BIO

Thouly Dosios holds a B.A. in Visual Studies from Harvard University. There, she studied photography under Chris Killip and also interned with Magnum photographer Susan Meiselas. She has since continued her studies participating in photography workshops with Mary Ellen Mark, Sam Abell, Julia Dean and Constantine Manos. Thouly has photographed in the streets of Istanbul, Rome, Tokyo, Beijing, New Delhi, Varanasi and Oaxaca, among others. For the last seven years she has focused on documenting daily life in the streets of Los Angeles, and since 2014 has been a member of the Los Angeles Center of Photography (LACP). Her work has been showcased in group shows at the Umbrella Arts Gallery in New York, the dnj Gallery and The Perfect Exposure Gallery in Los Angeles, the Praxis Gallery in Minneapolis, the Black Box Gallery in Portland, and the PH21 Gallery in Budapest.

Thouly also holds an M.F.A. in Film Directing from UCLA. Her short films have screened in numerous film festivals worldwide receiving distinctions, including a nomination for a Student Academy Award®. She is currently completing the documentary short, The Rituals of Waiting, about the aspirations of women refugees living in refugee camps on the Greek island of Lesvos.
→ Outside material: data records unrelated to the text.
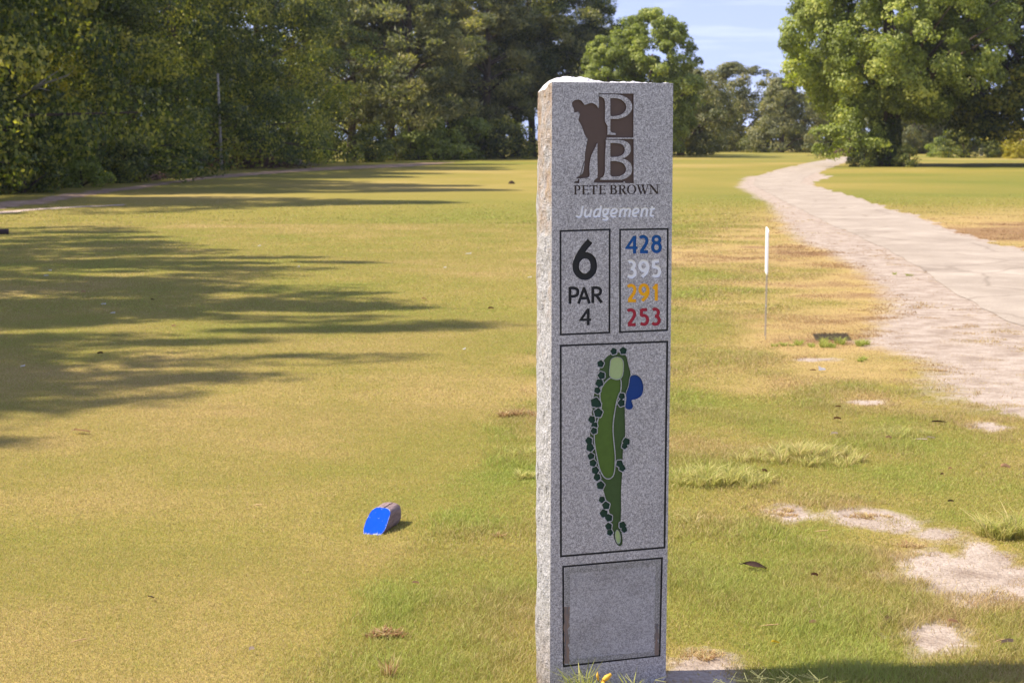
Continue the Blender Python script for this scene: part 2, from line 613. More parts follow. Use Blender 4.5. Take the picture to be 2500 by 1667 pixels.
bigP = [(797, 224), (960, 222)] + [(962 + 186 * math.sin(a), 353 - 131 * math.cos(a)) for a in np.linspace(0.1, math.pi, 20)] + \
       [(915, 484), (915, 606), (926, 628), (972, 634), (972, 652), (884, 652), (886, 560), (858, 508), (858, 300), (848, 268), (825, 250), (797, 243)]
cntP = [(915, 262), (960, 262)] + [(962 + 122 * math.sin(a), 357 - 95 * math.cos(a)) for a in np.linspace(0.1, math.pi - 0.05, 18)] + [(930, 455), (915, 444)]
bigB = cat_rom([(985, 705), (1060, 715), (1112, 745), (1133, 797), (1120, 850), (1075, 890), (1040, 903)], 4) + cat_rom([(1040, 903), (1098, 925), (1136, 965), (1147, 1012), (1135, 1066), (1095, 1106), (1035, 1129)], 4) + \
       [(806, 1131), (812, 1112), (838, 1098), (852, 1072), (858, 1030), (858, 900), (868, 740), (866, 705)]
cntB1 = [(915, 740)] + cat_rom([(985, 740), (1042, 756), (1069, 805), (1050, 858), (1000, 884)], 4) + [(915, 888)]
cntB2 = [(915, 930)] + cat_rom([(985, 932), (1050, 955), (1082, 1012), (1065, 1062), (1010, 1094)], 4) + [(930, 1096), (915, 1078)]
layer('stone', [[bigP, cntP], [bigB, cntB1, cntB2]], z1)

# PETE BROWN ------------------------------------------------------------------
z8 = frame(240 / 2352, 1390, 430)


def bowl(x, y0, y1, rx, tv, th):
    cy, ry = (y0 + y1) / 2, (y1 - y0) / 2
    o_ = [(x, y0)] + [(x + rx * 0.35 + rx * 0.65 * math.sin(a), cy - ry * math.cos(a)) for a in np.linspace(0, math.pi, 14)] + [(x, y1)]
    rxi = rx - th
    i_ = [(x - 1, y0 + tv)] + [(x + rxi * 0.3 + rxi * 0.7 * math.sin(a), cy - (ry - tv) * math.cos(a)) for a in np.linspace(0, math.pi, 14)] + [(x - 1, y1 - tv)]
    return [o_, i_]


def glyphE(x, d):
    return [[rect(x + 27, 222 + d, x + 72, 447 + d)], [rect(x + 2, 222 + d, x + 160, 238 + d)], [[(x + 132, 230 + d), (x + 162, 222 + d), (x + 168, 278 + d), (x + 158, 276 + d)]],
            [rect(x + 70, 320 + d, x + 140, 335 + d)], [[(x + 120, 328 + d), (x + 146, 296 + d), (x + 146, 360 + d)]], [rect(x, 431 + d, x + 165, 447 + d)], [[(x + 130, 440 + d), (x + 170, 392 + d), (x + 176, 394 + d), (x + 166, 447 + d)]]]


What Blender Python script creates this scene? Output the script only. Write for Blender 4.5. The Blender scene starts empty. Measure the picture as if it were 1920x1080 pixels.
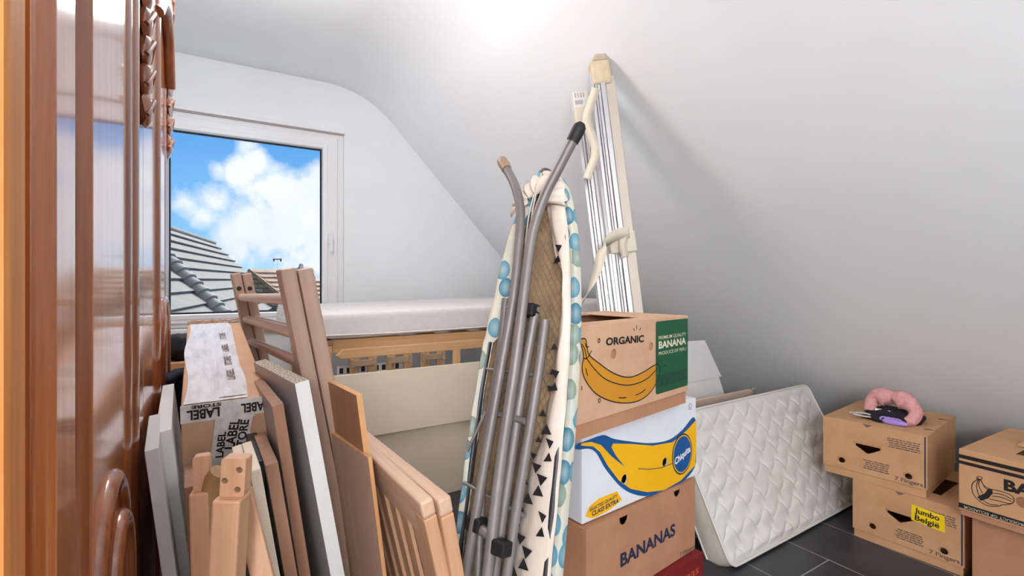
import bpy, bmesh, math, random
from mathutils import Vector, Matrix, noise
from mathutils.geometry import tessellate_polygon

random.seed(7)
S = bpy.context.scene
C = S.collection
V = Vector
PI = math.pi

# ------------------------------------------------------------------ camera
CAM_H = 1.10
FPX = 920.0
HOR = 525.0
YAW = math.radians(31.8)
cd = bpy.data.cameras.new('camera')
cam = bpy.data.objects.new('camera', cd)
C.objects.link(cam)
cam.location = (0, 0, CAM_H)
cam.rotation_euler = (PI / 2, 0, -YAW)
cd.sensor_width = 36.0
cd.lens = FPX / 1920 * 36
cd.shift_y = -(540 - HOR) / 1920
cd.clip_start = 0.02
cd.clip_end = 500
S.camera = cam
S.view_settings.view_transform = 'Standard'
S.view_settings.look = 'None'
S.view_settings.gamma = 1.0
S.view_settings.use_curve_mapping = False
S.view_settings.exposure = 0.47

FW = V((math.sin(YAW), math.cos(YAW), 0))
RT = V((math.cos(YAW), -math.sin(YAW), 0))
UP = V((0, 0, 1))
EYE = V((0, 0, CAM_H))


def ray(px, py):
    return FW + RT * ((px - 960) / FPX) + UP * ((HOR - py) / FPX)


def at(px, py, d):
    return EYE + ray(px, py) * d


def at_z(px, py, z):
    r = ray(px, py)
    return EYE + r * ((z - CAM_H) / r.z)


def at_y(px, py, y):
    r = ray(px, py)
    return EYE + r * (y / r.y)


def lin(c):
    return tuple(((x / 255) / 12.92 if x / 255 <= 0.04045 else ((x / 255 + 0.055) / 1.055) ** 2.4) for x in c)


# ------------------------------------------------------------------ world: blue sky with clouds
W = bpy.data.worlds.new('sky')
S.world = W
W.use_nodes = True
wt = W.node_tree
wt.nodes.clear()


def N(t, typ, **kw):
    n = t.nodes.new(typ)
    for k, v in kw.items():
        setattr(n, k, v)
    return n


def math_node(t, op, a, b=None, clamp=False):
    n = N(t, 'ShaderNodeMath', operation=op)
    n.use_clamp = clamp
    for i, x in enumerate((a, b)):
        if x is None:
            continue
        if isinstance(x, (int, float)):
            n.inputs[i].default_value = x
        else:
            t.links.new(x, n.inputs[i])
    return n.outputs[0]


tc = N(wt, 'ShaderNodeTexCoord')
nz = N(wt, 'ShaderNodeTexNoise')
nz.inputs['Scale'].default_value = 9
nz.inputs['Detail'].default_value = 7
nz.inputs['Roughness'].default_value = 0.55
wt.links.new(tc.outputs['Generated'], nz.inputs['Vector'])
nz2 = N(wt, 'ShaderNodeTexNoise')
nz2.inputs['Scale'].default_value = 3.0
nz2.inputs['Detail'].default_value = 5
wt.links.new(tc.outputs['Generated'], nz2.inputs['Vector'])
dens = None
# (direction seen through the window, angular radius, weight)
for (px, py, r, w) in ((570, 405, .07, 1.0), (500, 440, .062, 1.0), (440, 450, .05, .9), (610, 340, .05, .9), (520, 480, .07, .7),
                       (440, 318, .028, .62), (410, 320, .02, .55), (480, 300, .024, .5), (465, 272, .022, .35), (350, 392, .03, .55), (400, 375, .03, .6),
                       (385, 412, .032, .62), (600, 480, .08, .7), (480, 505, .05, .4)):
    d = ray(px, py).normalized()
    vm = N(wt, 'ShaderNodeVectorMath', operation='DISTANCE')
    wt.links.new(tc.outputs['Generated'], vm.inputs[0])
    vm.inputs[1].default_value = d
    q = math_node(wt, 'DIVIDE', vm.outputs['Value'], r)
    q = math_node(wt, 'MULTIPLY', q, q)
    q = math_node(wt, 'MULTIPLY', q, -1.0)
    q = math_node(wt, 'EXPONENT', q)
    q = math_node(wt, 'MULTIPLY', q, w)
    dens = q if dens is None else math_node(wt, 'MAXIMUM', dens, q)
far = math_node(wt, 'SUBTRACT', nz2.outputs['Fac'], 0.50)
far = math_node(wt, 'MULTIPLY', far, 1.0)
dens = math_node(wt, 'MAXIMUM', dens, far)
nn = math_node(wt, 'SUBTRACT', nz.outputs['Fac'], 0.5)
nn = math_node(wt, 'MULTIPLY', nn, 2.1)
dens = math_node(wt, 'ADD', dens, nn)
cr = N(wt, 'ShaderNodeValToRGB')
cr.color_ramp.elements[0].position = 0.22
cr.color_ramp.elements[1].position = 0.62
wt.links.new(dens, cr.inputs[0])
sep = N(wt, 'ShaderNodeSeparateXYZ')
wt.links.new(tc.outputs['Generated'], sep.inputs[0])
sr = N(wt, 'ShaderNodeValToRGB')
sr.color_ramp.elements[0].position = 0.0
sr.color_ramp.elements[0].color = (*lin((150, 205, 240)), 1)
sr.color_ramp.elements[1].position = 0.32
sr.color_ramp.elements[1].color = (*lin((62, 142, 222)), 1)
e = sr.color_ramp.elements.new(.42)
e.color = (*lin((120, 176, 226)), 1)
e = sr.color_ramp.elements.new(.62)
e.color = (*lin((214, 222, 230)), 1)
wt.links.new(sep.outputs['Z'], sr.inputs[0])
cc = N(wt, 'ShaderNodeMixRGB')
cc.inputs['Color1'].default_value = (*lin((205, 216, 232)), 1)
cc.inputs['Color2'].default_value = (*lin((250, 251, 253)), 1)
wt.links.new(nz.outputs['Fac'], cc.inputs['Fac'])
mx = N(wt, 'ShaderNodeMixRGB')
wt.links.new(cr.outputs[0], mx.inputs['Fac'])
wt.links.new(sr.outputs[0], mx.inputs['Color1'])
wt.links.new(cc.outputs[0], mx.inputs['Color2'])
bg = N(wt, 'ShaderNodeBackground')
bg.inputs['Strength'].default_value = 0.86
wt.links.new(mx.outputs[0], bg.inputs['Color'])
wo = N(wt, 'ShaderNodeOutputWorld')
wt.links.new(bg.outputs[0], wo.inputs['Surface'])

# hazy sun beyond the window, spread wide by bright cloud
sl = bpy.data.lights.new('sun', 'SUN')
sl.energy = 6.3
sl.angle = math.radians(38)
sl.color = (1.0, 0.985, 0.96)
sun = bpy.data.objects.new('sun', sl)
C.objects.link(sun)
sun.rotation_euler = V((-0.62, -0.85, -0.80)).to_track_quat('-Z', 'Y').to_euler()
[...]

Thouly grew up in Athens, Greece, and currently lives in Los Angeles.

STATEMENT

In photography I discovered from early on an entryway to places I did not belong. In the foreign, I look for the familiar. I find comfort in the minute but pivotal ways that connect us all. And I strive for connection. It can be a brief meeting of the eyes, or a long conversation. But even if there is no overt interaction, just the mere act of making a picture may bring on an eternal and precious bond with a complete stranger. I find this to be quite magical.

Walking the streets with my camera is when I am most present in the world and receptive to its innuendoes. The task at hand is almost impossible: to capture a fleeting moment of daily life that would be utterly inconsequential were it not for the fact that it carries within it something vital about our humanity.

I have been photographing the streets of Los Angeles, my adopted home, for the last seven years. It’s a place I deeply love and respect, and one which constantly fascinates and challenges me. I’m taken by the city’s openness; the co-existence of a multitude of cultures that both triumphantly stand out and effortlessly mesh with each other; the unspoken promise that everything is possible. I’m fascinated by the extreme juxtapositions of a pulsating world nestled between wild tumultuous waters and the eerie stillness of the desert; ancient old traditions celebrated as pioneering thoughts take flight, immense wealth straddling along devastating poverty, a tireless merry-go-round of death and re-birth of dreams and identities. At the same time, I’m acutely aware of the cloud of loneliness that hangs over the sunny skies. Impermanence looms everywhere. I’ve come to know well that, at any moment, my favorite street-corner may go up in smoke and that, overnight, a beloved face may vanish.